Si anhelamos el conflicto en los relatos que leemos, o vemos, es porque vivimos en una realidad dura como una roca, que cincela la estructura donde nos aloja con nuestro esfuerzo e impotencia diarias, pero que al mismo tiempo no deja de prometernos la liberación definitiva de todo ese espantoso sufrimiento sin sangre y sin muertos. Lo cual produce la sensación de menor sufrimiento, hasta derivar, tal es la degradación, en el optimismo obligatorio dominante. Sin embargo, relatos como el de la novela "Brooklyn" se alojan desde el principio en la conciencia de los protagonistas, y allí no hay conflicto que valga porque no hay liberación imaginable. La vida es así, y los que las viven hacen estas cosas. Solo a Hegel se le ocurrió poner la guinda a la tradición cristiana creando un estructura contra la vida, es decir, planificando un edificio donde quedáramos definitivamente a salvo de la muerte. Solo a los narradores de los relatos occidentales, herederos del genio del filósofo alemán, se les ocurre pensar que allí dentro tiene que ocurrir algo excepcional, que no sea la excepción de seguir vivos un día más. Solo los occidentales seguimos creyendo en el artista excepcional capaz de semejantes proezas. Como si aquellos relatos de sucesos y tipos excepcionales fueran la antesala inevitable, que nos hiciera vislumbrar mejor nuestros planes para cuando seamos inmortales. ¿Puede servir para otra misión toda esa fanfarria? Como si contar lo que fluye por la conciencia no fuera más que suficiente. Como si ser ciudadano irrelevante no llevara un excepcional esfuerzo: pensar y decidir.
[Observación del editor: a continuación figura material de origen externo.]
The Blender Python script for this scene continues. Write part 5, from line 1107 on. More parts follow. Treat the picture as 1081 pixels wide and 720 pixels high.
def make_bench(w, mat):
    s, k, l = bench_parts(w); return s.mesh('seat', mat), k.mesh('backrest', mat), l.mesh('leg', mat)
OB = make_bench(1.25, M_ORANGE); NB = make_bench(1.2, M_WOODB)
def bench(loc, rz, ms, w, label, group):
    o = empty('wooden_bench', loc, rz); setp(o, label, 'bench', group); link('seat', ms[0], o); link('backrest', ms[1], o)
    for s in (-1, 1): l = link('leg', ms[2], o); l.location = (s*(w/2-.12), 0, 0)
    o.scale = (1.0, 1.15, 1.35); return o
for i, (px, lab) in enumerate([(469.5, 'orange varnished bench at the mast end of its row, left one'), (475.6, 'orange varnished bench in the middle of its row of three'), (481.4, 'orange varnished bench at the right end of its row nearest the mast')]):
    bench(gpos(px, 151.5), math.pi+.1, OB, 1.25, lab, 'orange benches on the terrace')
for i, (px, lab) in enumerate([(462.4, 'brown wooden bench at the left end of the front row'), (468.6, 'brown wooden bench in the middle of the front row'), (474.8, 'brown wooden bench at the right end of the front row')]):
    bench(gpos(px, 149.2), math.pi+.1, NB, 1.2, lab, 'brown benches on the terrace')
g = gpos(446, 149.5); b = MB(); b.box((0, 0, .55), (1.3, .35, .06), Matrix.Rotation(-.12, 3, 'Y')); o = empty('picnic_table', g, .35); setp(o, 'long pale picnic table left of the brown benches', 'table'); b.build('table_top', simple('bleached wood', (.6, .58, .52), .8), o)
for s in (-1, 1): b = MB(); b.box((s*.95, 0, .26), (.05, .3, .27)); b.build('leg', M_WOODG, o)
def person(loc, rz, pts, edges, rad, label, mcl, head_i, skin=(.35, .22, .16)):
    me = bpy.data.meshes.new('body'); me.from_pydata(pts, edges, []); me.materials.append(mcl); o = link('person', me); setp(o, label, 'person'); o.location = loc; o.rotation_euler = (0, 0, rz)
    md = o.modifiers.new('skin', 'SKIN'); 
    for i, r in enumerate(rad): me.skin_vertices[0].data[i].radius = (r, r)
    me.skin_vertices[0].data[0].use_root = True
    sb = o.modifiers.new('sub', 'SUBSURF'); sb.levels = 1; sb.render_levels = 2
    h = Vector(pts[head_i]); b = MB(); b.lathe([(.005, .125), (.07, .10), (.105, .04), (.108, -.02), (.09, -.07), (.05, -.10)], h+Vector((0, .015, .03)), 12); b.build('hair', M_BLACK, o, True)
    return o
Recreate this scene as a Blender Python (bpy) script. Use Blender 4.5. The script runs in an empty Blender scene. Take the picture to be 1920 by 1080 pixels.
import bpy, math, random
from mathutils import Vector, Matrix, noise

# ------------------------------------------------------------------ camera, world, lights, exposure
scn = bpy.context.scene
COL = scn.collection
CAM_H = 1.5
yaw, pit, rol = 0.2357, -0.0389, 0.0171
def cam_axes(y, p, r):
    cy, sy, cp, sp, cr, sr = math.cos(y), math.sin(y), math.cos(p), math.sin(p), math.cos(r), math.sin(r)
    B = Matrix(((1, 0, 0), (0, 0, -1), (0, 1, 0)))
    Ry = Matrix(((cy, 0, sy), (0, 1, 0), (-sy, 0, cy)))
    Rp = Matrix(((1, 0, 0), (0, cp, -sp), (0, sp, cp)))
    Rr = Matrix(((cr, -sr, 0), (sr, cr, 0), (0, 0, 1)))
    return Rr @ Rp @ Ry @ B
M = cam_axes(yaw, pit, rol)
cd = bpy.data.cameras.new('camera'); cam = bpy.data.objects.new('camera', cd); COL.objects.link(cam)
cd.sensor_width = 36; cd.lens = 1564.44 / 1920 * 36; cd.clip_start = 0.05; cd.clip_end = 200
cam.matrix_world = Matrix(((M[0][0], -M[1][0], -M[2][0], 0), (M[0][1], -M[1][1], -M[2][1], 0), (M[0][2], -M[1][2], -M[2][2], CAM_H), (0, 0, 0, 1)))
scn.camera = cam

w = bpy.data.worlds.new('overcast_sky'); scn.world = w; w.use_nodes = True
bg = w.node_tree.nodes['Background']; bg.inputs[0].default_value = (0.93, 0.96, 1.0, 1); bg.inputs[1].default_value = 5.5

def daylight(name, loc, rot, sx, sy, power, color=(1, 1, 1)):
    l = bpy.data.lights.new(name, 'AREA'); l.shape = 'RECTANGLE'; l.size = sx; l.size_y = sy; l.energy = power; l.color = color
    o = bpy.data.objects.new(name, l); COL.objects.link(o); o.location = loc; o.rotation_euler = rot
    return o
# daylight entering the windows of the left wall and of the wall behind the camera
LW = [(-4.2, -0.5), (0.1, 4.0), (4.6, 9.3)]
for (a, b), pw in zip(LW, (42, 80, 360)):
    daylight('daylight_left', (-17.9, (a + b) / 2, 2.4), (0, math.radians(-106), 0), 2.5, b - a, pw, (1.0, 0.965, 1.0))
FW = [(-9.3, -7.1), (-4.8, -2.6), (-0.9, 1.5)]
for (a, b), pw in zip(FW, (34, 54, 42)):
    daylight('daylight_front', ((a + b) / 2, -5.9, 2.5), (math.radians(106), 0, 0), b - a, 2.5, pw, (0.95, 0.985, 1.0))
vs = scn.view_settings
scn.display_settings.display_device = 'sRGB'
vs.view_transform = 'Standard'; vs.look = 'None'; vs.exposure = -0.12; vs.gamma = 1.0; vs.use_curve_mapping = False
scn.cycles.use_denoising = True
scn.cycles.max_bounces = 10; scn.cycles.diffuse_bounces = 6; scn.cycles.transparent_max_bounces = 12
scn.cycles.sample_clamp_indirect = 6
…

Aunque la acción narrativa de la novela "Brooklyn" transcurre por una superficie diáfana, exenta de dramatismo y excrecencias verbales o psicologistas, el lenguaje que la mueve es el de la Conciencia, no el de la Tradición o de la Costumbre. Hay complejidad y ambigüedad en lo que cuenta, lo que hace que el lector vea y sienta el abismo o las hondonadas por donde todo transita. Por ejemplo en el partido de béisbol: "la idea de que él nunca la vería como ella sentía que lo estaba viendo en ese momento era un enorme alivio, una solución satisfactoria. Su agitación y la agitación de la multitud era tan contagiosa que empezó a fingir que podía seguir lo que estaba ocurriendo". Como casi siempre, a estas deducciones no llegué hasta bien entrada la primera parte. Y ello tiene que ver con lo que he dicho anteriormente. Por un lado con ese prejuicio estructural debido al cual en la narración tiene que ocurrir algo gordo, y por otro con el segundo prejuicio que dice que la experiencia más importante de nuestra vida tiene que estar relacionado con algo excepcional. En "Brooklyn" no ocurre nada reseñable, y me costaría elegir alguna de las experiencias que tiene Eilis que pudiera calificar como la más importante, la que determina al final su destino americano. Dejarse llevar por el río de la vida, al fluido del cual Eilis colabora con la fuerza y poder de sus irrelevantes decisiones. La voz de la conciencia de Eilis, hábilmente transformada por el autor en el artificio de una voz narradora en tercera persona, consigue este efecto de sutil distancia en el lector, que de otra manera, por ejemplo de la mano de la propia Eilis, hubiera sido un dramón de más difícil digestión, cuyos aspectos menos corrientes hubieran quedado ocultos debajo de los fastos épicos del sueño americano. De lo que se trata al leer esta novela es, ni más ni menos, asistir, concentrado y sin aspavientos, a cómo alguien normal y corriente, Eilis Lacey, decide vivir su vida, sin que tenga que estar sometida a la bendición del éxito o a la maldición del fracaso. Una vida cuya excepcionalidad, no importa repetirlo una vez más, es que es única e irrepetible, como cada una de las nuestras. A pesar de que los detalles y episodios que la conforman son de sobra conocidos, porque son, o pueden llegar a ser, también los nuestros.